Securing Your Data

Lifehacker has published an overview of some of the many ways you can secure your data. The post was prompted by recently released browser vulnerabilities: first IE, then Firefox. They cover techniques far beyond just browser security, like how to properly wipe your iPhone. They mention disk encryption go-to TrueCrypt along with password management tools like KeePass. They also suggest using temporary credit cards to mitigate the impact of fraud.

[photo: Rija 2.0]

6 thoughts on “Securing Your Data

  1. DEP and group policies on windows are exhaustively underrated. DEP on windows is actually better than ProPolice and the the stuff in Fedora 10 and the latest GCC. Ask anyone who knows what a canary value is.

    I run everything under DEP and configured signed driver loading, services, and group policies. I don’t run a firewall, and use free avira with it’s I/O monitoring/guard.

    Most people just assume that because source code is available, the code is correct and efficient.

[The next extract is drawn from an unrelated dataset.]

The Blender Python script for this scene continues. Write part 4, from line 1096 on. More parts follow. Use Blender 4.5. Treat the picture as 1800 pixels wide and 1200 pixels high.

  2. “Hide data inside files with steganography.”

    i’ve made a habit of not criticizing the posts on this site. although it’s incredibly difficult right now I’m going to stick with that. goodnight.

  3. you can put it in the safest safe of the world and it gets stolen. so first rule: encrypted backup. A real mans backup, to an external storage device, off location, but not connected to the internet, external Drive, DVD-RAM, DAT.

  4. A “real mans backup” is nice and all, but the data is still being used on an active system with many attack vectors.

    Most software uses the registry or an ASCII file to store data, and most times vendors don’t encrypt the data; this is the case with Thunderbird and Pigin for example.

    In comparison a physically disconnected storage with an AES based protection would be nice for backups, but real time protection is way more important.

    Password Safe, Group policies, DEP, and Signed driver loading are about as good as real time protection gets on windows. With this setup data is stored correctly for the most part(considering no auto-logins,) vulnerable processes are very unlikely to run shellcode with stack based overflows, and rootkits are restricted to userland. Also group policies restrict privileges to malware.